Mas com o livro “Memória de Minhas Putas Tristes” quebrei todos esses meus paradigmas particulares. Estava na minha visita solitária ao shopping, na pós-sessão de cinema de “Up: Altas Aventuras”, e passei na livraria, munido de dezesseis reais livres – troco do ingresso, comes e bebes. Fiquei bastante tempo lá, lendo prefácios e orelhas de livros de bolso e de grandes editoras, resolvido a comprar alguma coisa com o dinheiro que tinha. Olhei, procurei, virei e revirei a livraria e peguei um dos exemplares de “Memória de Minhas Putas Tristes”. Dei de ombros e falei: ‘É você mesmo... é o mais barato daqui”.
Paguei, fui até a fila do ônibus e comecei a ler o livro logo ali, por total falta do que fazer – eram sete da noite e Niterói inteira parecia espremida naquele terminal rodoviário a caminho de São Gonçalo.
Logo que comecei a ler, ainda na fila do ônibus, fui invadido por sensações que dificilmente me invadem – ainda mais no caso de um livro tão pequeno e com letras garrafais como este, com uma gritaria dos infernos de “Bala! Pipoca! Salgadinho! Coca-cola é dois real!”.
Logo ao primeiro parágrafo, o personagem principal do livro fala de suas intenções. É possível perceber toda a melancolia de suas palavras. Com noventa anos, crítico musical e cronista de uma coluna semanal, o personagem principal é notadamente amargurado. Amargurado pela vida longa e aparentemente sem nenhum acontecimento importante; amargurado por uma solidão que se estende de seu nascimento até o dia de seu aniversário de noventa anos.
Tomado subitamente por um ímpeto, ele decide se dar de presente uma noite de amor com uma menina virgem e desconhecida. Para isso, liga para Rosa Cabarcas e deixa tudo acertado para o encontro com a menina. A partir daí, a trama se desenrola. Com maestria, como não poderia deixar de ser.

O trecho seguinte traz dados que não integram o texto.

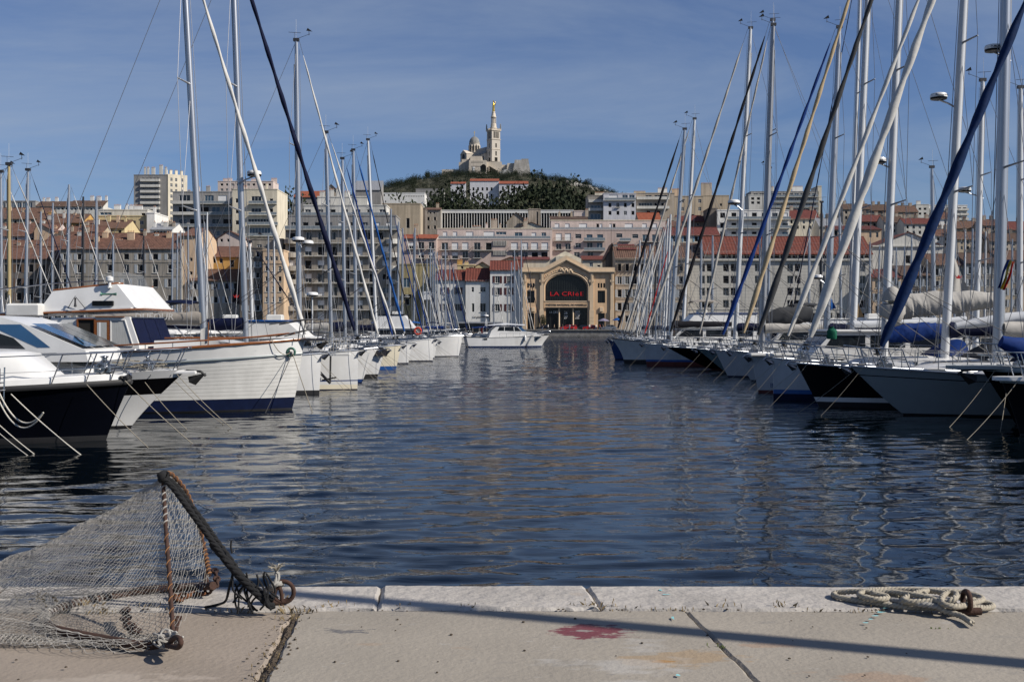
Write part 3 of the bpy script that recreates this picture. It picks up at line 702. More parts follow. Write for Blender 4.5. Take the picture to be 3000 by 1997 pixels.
bld('ochre_house', 'ochre yellow house standing above the low tile roof', 611, 712, 752, 345, 12, 'w_ochre', [dict(xs=[627, 648], ys=[742+22, ], w=10, h=14, k='dark'), dict(xs=[680], ys=[772], w=12, h=22, k='dark')], dict(t='shed', yr=722, m='tile_old', ry=.9))
bld('gabled_house', 'pale grey gabled house with two small windows above the ochre house', 638, 712, 697, 362, 12, 'w_pale_pink', [dict(xs=[649, 669], ys=[704], w=8, h=9, k='dark')], dict(t='front', yr=676, m='tile_old', xr=672))
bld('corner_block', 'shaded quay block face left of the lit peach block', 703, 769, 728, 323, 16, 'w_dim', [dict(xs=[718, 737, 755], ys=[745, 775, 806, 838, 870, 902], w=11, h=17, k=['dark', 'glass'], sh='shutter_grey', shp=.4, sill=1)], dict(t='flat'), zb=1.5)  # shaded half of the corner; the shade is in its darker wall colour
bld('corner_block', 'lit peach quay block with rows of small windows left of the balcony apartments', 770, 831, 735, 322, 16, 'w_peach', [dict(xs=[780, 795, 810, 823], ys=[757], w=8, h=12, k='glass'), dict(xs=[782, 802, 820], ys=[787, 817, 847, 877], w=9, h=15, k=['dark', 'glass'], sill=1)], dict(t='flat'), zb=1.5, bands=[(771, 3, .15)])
bld('angled_block_attic', 'set back pale attic storey above the lit peach block', 738, 828, 702, 334, 10, 'w_greige', [dict(xs=[760, 785, 808], ys=[722], w=14, h=12)], dict(t='flat'), cat='building')
# the big apartment building with balconies
ap = bld('apartment_block', 'tall greige apartment block with long balcony slabs behind the navy furled sail', 836, 1166, 668, 330, 16, 'w_greige',
    [dict(xs=rng(905, 1115, 7), ys=[691], w=17, h=22, k=['glass', 'dark']), dict(xs=rng(855, 880, 1)+[1130], ys=[690, 730, 770, 811, 850, 888], w=20, h=17, k=['glass', 'dark', 'blind', 'blue']),
     dict(xs=rng(903, 1090, 6), ys=[735, 775, 814, 853, 892, 925], w=20, h=26, k=['glass', 'dark', 'dark', 'half', 'blind'])], dict(t='flat'), zb=1.5,
    balcs=[(890, 1110, [712, 750, 790, 829, 868, 907], 'iron', 1.1), (836, 1170, [672], 'glass', 1.0)], chims=[(860, .8, 2)], rec=.35)
for px in (851, 1150):                                # round bay ends
    b = MB(); r0 = 1.9
    for i, py in enumerate((712, 752, 791, 830, 869, 908)):
        z0 = WZ(py+13, 330)-.5; b.lathe([(r0, 0), (r0+.08, .05), (r0+.08, 1.35), (r0, 1.4)], 18, (WX(px, 330)-WX(836, 330), .3, z0))
    b.build('round_bay', M['w_offwhite'] if px > 1000 else M['w_greige'], ap)
bld('apartment_attic', 'set back top storey of the balcony apartment block with a wide terrace', 845, 1160, 633, 334, 12, 'w_grey', [dict(xs=rng(860, 1140, 9), ys=[660], w=17, h=18, k=['glass', 'dark', 'blind'])], dict(t='flat'), balcs=[(842, 1163, [672], 'glass', 1.2)])
bld('apartment_penthouse', 'white penthouse on top of the balcony apartment block', 890, 1132, 603, 338, 9, 'w_offwhite', [dict(xs=rng(902, 1120, 7), ys=[622], w=17, h=17, k=['glass', 'dark'])], dict(t='flat'), balcs=[(885, 1140, [633], 'glass', 1.2)])
bld('roof_house', 'small pale roof house with stepped terraces crowning the apartment block', 930, 1076, 578, 343, 7, 'w_offwhite', [dict(xs=[960, 1040], ys=[590], w=14, h=9, k='dark')], dict(t='flat'), chims=[(938, 1.4, 2.0), (965, 1.6, 2.6), (985, 1, 3), (1010, 2, 2)])
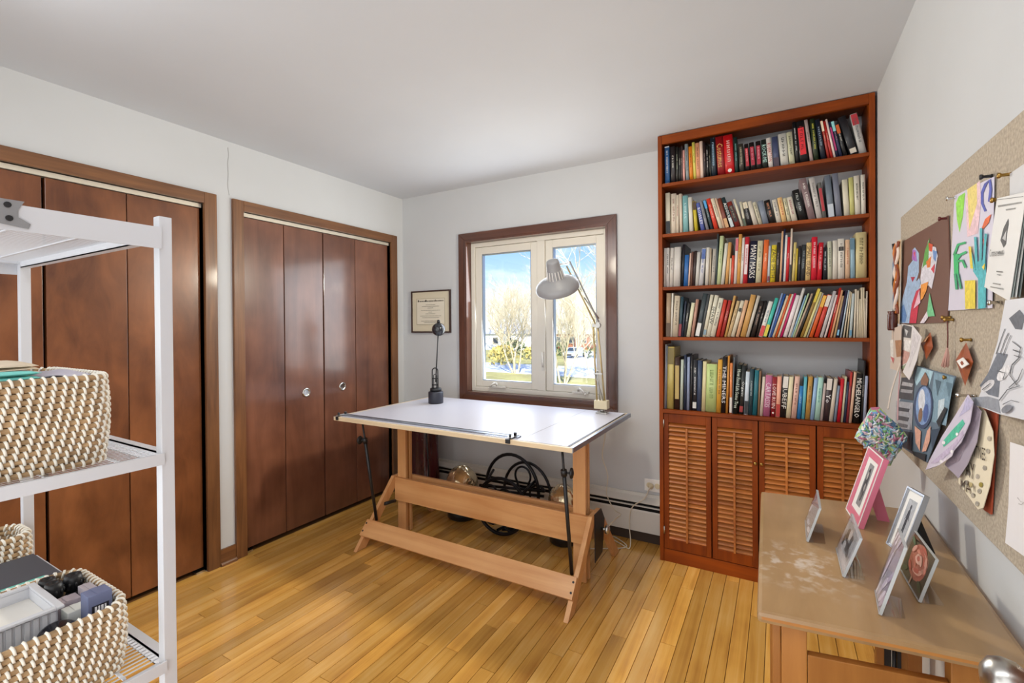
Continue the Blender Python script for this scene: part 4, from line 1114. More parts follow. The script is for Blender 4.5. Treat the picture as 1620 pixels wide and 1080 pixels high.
prof = [(.1255, .002), (.131, .000), (.1325, .006), (.129, .024), (.112, .042), (.082, .057), (.060, .064), (.050, .074), (.046, .078), (.039, .172), (.035, .182), (.022, .186), (.0001, .187)]
sh = MB().lathe(prof, TM, 48).lathe([(.1255, .002), (.123, .020), (.108, .036), (.078, .050), (.0001, .056)], TM, 48)
sh = sh.build('lamp_shade', m_shade, al)
rb = MB()
for k in range(16):
    a = 2 * math.pi * k / 16; d = Vector((math.cos(a), math.sin(a), 0)); t = Vector((-math.sin(a), math.cos(a), 0)) * .0028
    P = [d * .0505 + Vector((0, 0, .074)), d * .0435 + Vector((0, 0, .126))]
    rb.prism([TM @ (P[0] - t), TM @ (P[0] + t), TM @ (P[1] + t), TM @ (P[1] - t)], (TM.to_3x3() @ d) * .003)
rb.build('vent_rib', m_paper, sh)
MB().ball(TM @ Vector((0, 0, .022)), .028, 8).build('bulb', m_paper, sh)
MB().tube([TM @ Vector((0, .040, .135)), TM @ Vector((.01, .060, .130)), H + off * .2], .006, 6).build('shade_bracket', m_steel, al)

# cords
cd = MB().tube(smooth_path([(-.925, 2.852, TZ - .02), (-.955, 2.862, .70), (-.972, 2.862, .60), (-.982, 2.862, .51), (-.948, 2.862, .40), (-.955, 2.862, .28), (-.900, 2.84, .20), (-.830, 2.74, .22), (-.810, 2.60, .25), (-.806, 2.50, .262), (-.806, 2.43, .262)]), .0032, 6)
tag(cd.build('lamp_cord', m_cord), 'cream lamp cord hanging behind the right end of the drafting table', 'cord')
cd = MB().tube(smooth_path([(-.700, YB - .042, .344), (-.705, 2.925, .33), (-.730, 2.905, .275), (-.800, 2.888, .215), (-.815, 2.875, .12), (-.795, 2.83, .03), (-.790, 2.78, .005), (-.83, 2.80, .005), (-.93, 2.86, .005), (-.945, 2.885, .005), (-.90, 2.88, .005), (-.81, 2.80, .009), (-.84, 2.755, .005), (-.93, 2.70, .005), (-1.0, 2.66, .005)]), .0034, 6)
tag(cd.build('extension_cord', m_cord), 'cream cord plugged into the wall outlet and looped on the floor', 'cord')

# ================================================================== UNDER THE TABLE
random.seed(21)


def foil_globe(label, x, y, r, hb, zt):
    t = thing('foil_globe', label, 'jar', (x, y, 0), 'foil-topped jars under the drafting table')
    MB().lathe([(r * .82, .001), (r * .9, .01), (r * .92, hb * .6), (r * .86, hb), (r * .80, hb), (.0001, hb)], Matrix.Translation((x, y, 0)), 32).build('black_pot', pbr('pot_black', '1b1b1f', .3), t)
    m = MB(); n, k = 22, 34; rv = (zt - hb * .9) / 2; zc = hb * .9 + rv
    rr = random.Random(int(abs(x) * 100)); ph = [(rr.uniform(2, 7), rr.uniform(2, 7), rr.uniform(0, 6.28)) for _ in range(7)]
    for i in range(n + 1):
        th = math.pi * i / n
        for j in range(k):
            f = 2 * math.pi * j / k
            d = 1 + sum(.011 * math.sin(a * th + round(b) * f + c) for a, b, c in ph) + .012 * rr.uniform(-1, 1)
            m.v.append(Vector((x + r * d * math.sin(th) * math.cos(f), y + r * d * math.sin(th) * math.sin(f), zc - rv * d * math.cos(th))))
    for i in range(n):
        for j in range(k):
            m.face((i * k + j, i * k + (j + 1) % k, (i + 1) * k + (j + 1) % k, (i + 1) * k + j), 0, (i + j) % 3 != 0)
    m.build('foil_dome', m_foil, t)


foil_globe('foil-wrapped round jar on black base, left under the drafting table', -1.965, 2.690, .115, .085, .362)
foil_globe('foil-wrapped round jar on black base, behind the right post of the drafting table', -1.175, 2.680, .098, .105, .362)

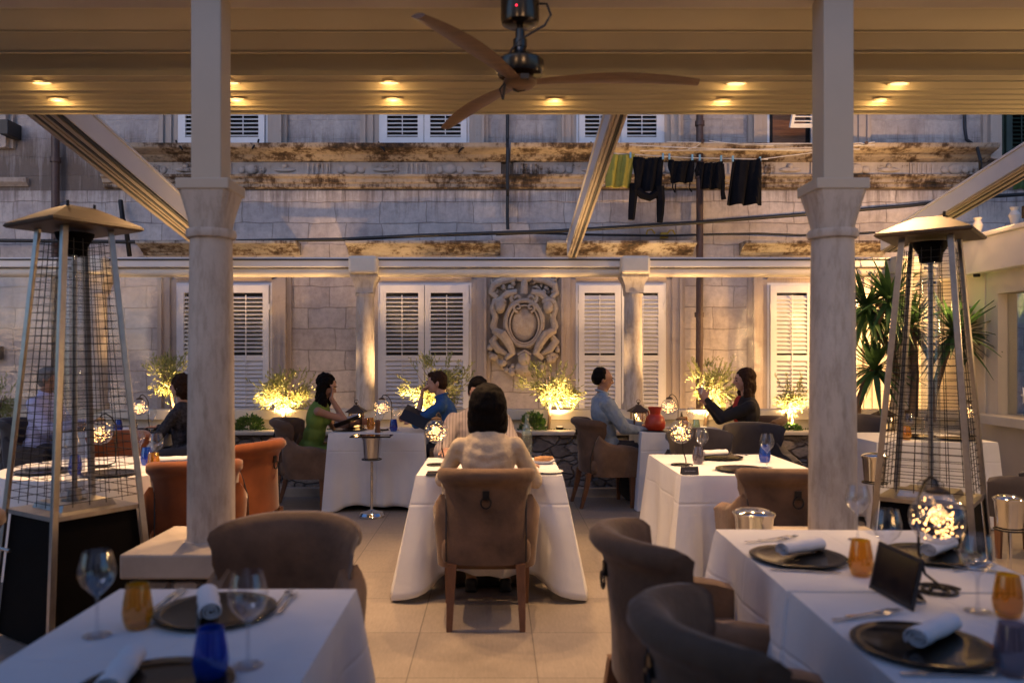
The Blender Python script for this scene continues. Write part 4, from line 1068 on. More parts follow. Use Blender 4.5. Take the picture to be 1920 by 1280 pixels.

O lirismo de cada palavra de Márquez é indescritível. O texto, em primeira pessoa, carrega em si toda a solidão do personagem. Eu, particularmente, me pergunto se o próprio Gabo não se confunde com o personagem principal da história.
O livro trata, acima de tudo, sobre o amor. Sobre o amor tardio, sobre o amor não correspondido, sobre o amor platônico, sobre o amor paixão, sobre o amor e sobre o amar. São inúmeros adjetivos e substantivos que se confundem numa mescla de sentimentos e sensações que arrebatam o leitor de forma única.
“No ano de meus noventa anos quis me dar de presente uma noite de amor louco com uma adolescente virgem. Lembrei de Rosa Cabarcas, a dona de uma casa clandestina que costumava avisar aos seus bons clientes quando tinha alguma novidade disponível. Nunca sucumbi a essa nem a nenhuma de suas muitas tentações obscenas, mas ela não acreditava na pureza de meus princípios. Também a moral é uma questão de tempo, dizia com sorriso maligno, você vai ver. Era um pouco mais nova que eu, e não sabia dela fazia tantos anos que podia muito bem estar morta. Mas no primeiro toque reconheci a voz no telefone e disparei sem preâmbulos:
- É hoje.”
Memória de Minhas Putas Tristes, Gabriel García Márquez – Pág. 7
O romance desenhado pelas palavras de Márquez é um ultimato ao amor. Mesmo que tardio e de uma forma completamente inesperada, ele pode acontecer. Recomendadíssimo!